Film & TV

Andiamo! ‘Luca’ is a Winner

Featured Video Play Icon

Director: Enrico Casarosa
Date: June 18, 2021

PG | 1 hour 41 minutes

Disney Studios and Pixar Animation Studios’ partnership was formed on the question, “What if (blank) had feelings?” In 1995, that blank was replaced with toys and the groundbreaking “Toy Story” was released. Twenty years later, the two studios became existential, asking “What if feelings had feelings?” The result was their masterpiece “Inside Out.” 

At a surface level, “Luca” seems to ask “What if sea monsters had feelings,” but it becomes evident that debutant director Enrico Casarosa wants to tell a more grounded tale — one that revolves around two boys, their beautiful Italian town and Vespa scooters. 

Streaming on Disney+, “Luca” tells the story of Luca Paguro (Jacob Tremblay), a young sea monster exhausted by the monotonous life underwater and forbidden by his parents, Daniela (Maya Rudolph) and Lorenzo (Jim Gaffigan), to go beyond the surface. One day, Luca meets the daring Alberto Scorfano (Jack Dylan Grazer) as he casually leaves the ocean, transforming from a sea monster to a human. 

Together, Luca and Alberto have an unforgettable summer as they discover the wonders of the town of Portorosso. They find a friend in Giulia (Emma Berman), become enemies with the town show-off Ercole (Saverio Raimondo), train for a local triathlon and eat a copious amount of Italian food — all while riding scooters. 

The movie is Pixar’s least ambitious effort, which works for and against the film. The simple storytelling is easy to digest and makes for a breezy watch. There are plenty of jokes that will appeal to adults and kids alike — a cameo from Sacha Baron Cohen playing Luca’s creepy uncle stands out as the film’s best gag and an instant favorite character. 

As great as it is to see the two mega studios pursue original stories, the movie plays it too safe with typical animated film tropes: the timid protagonist who finds courage, overprotective parents, a rebellious friend. The beats are all too familiar and Casarosa never seizes the opportunity to create something one-of-a-kind. 

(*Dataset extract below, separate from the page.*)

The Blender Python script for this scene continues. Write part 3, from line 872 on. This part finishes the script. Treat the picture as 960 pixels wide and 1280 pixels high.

Instead, the director chooses to focus on the aesthetic of the movie, and does a terrific job. He’s able to capture the Italian Riviera with bright colors and vibrancy. It seems that with each new feature, Pixar sets new benchmarks in animation. There are moments in the film where the pasta or old Italian buildings look real. The animation is similar to Studio Ghibli movies — hand drawn instead of computer generated — making it more visually appealing. 

It’s a shame Disney decided to release the movie solely on its streaming service. It would’ve looked incredible on a big screen. In addition to the visuals, the score by Dan Romer is whimsical and melodious. 

These technical aspects are elevated by a strong voice cast. 

Tremblay (“Room,” “Good Boys”) does a nice job matching Luca’s frantic and nervous personality and adds a bit of aloofness to the character. Even when Luca makes a bad decision, the viewer still roots for him because Tremblay makes him so likable. Grazer (“It,” “Shazam!”) is equally good and excels in the movie’s emotional scenes. 

Rudolph ( “Bridesmaids,” “The Mitchells vs. the Machines”) is on a roll with these mother roles — and rightfully so. She effortlessly plays the loving but protective Daniela and has one of the movie’s key moments trying to find her son in a swarm of Italian children. Newcomer Berman is also endearing along with Gaffigan (“Super Troopers 2,” “Tesla”), who’s hilarious as a goofball father. Martin (“Speed,” “Dumbo”) doesn’t get many scenes as Luca’s grandmother but steals every one she’s in. 

Even though this movie plays it safe at times, its heart puts it in the same bucket as some of the best in the Pixar canon. The ending is bittersweet and effective, tugging at the heartstrings, yet leaving the viewer with hope — and the feeling that there will be an inevitable sequel. 

At its best, this movie is a breath of fresh air — a break from unoriginal or mediocre animated movies. These are new characters with a new setting to fall in love with. It never becomes a transcendent piece of work, but is able to rely on its stunning visuals to create a visceral experience. It’s like the gelato Luca and Alberto eat: refreshing, sweet and leaves the viewer wanting more. 

“Luca,” rated PG, is now streaming on Disney+.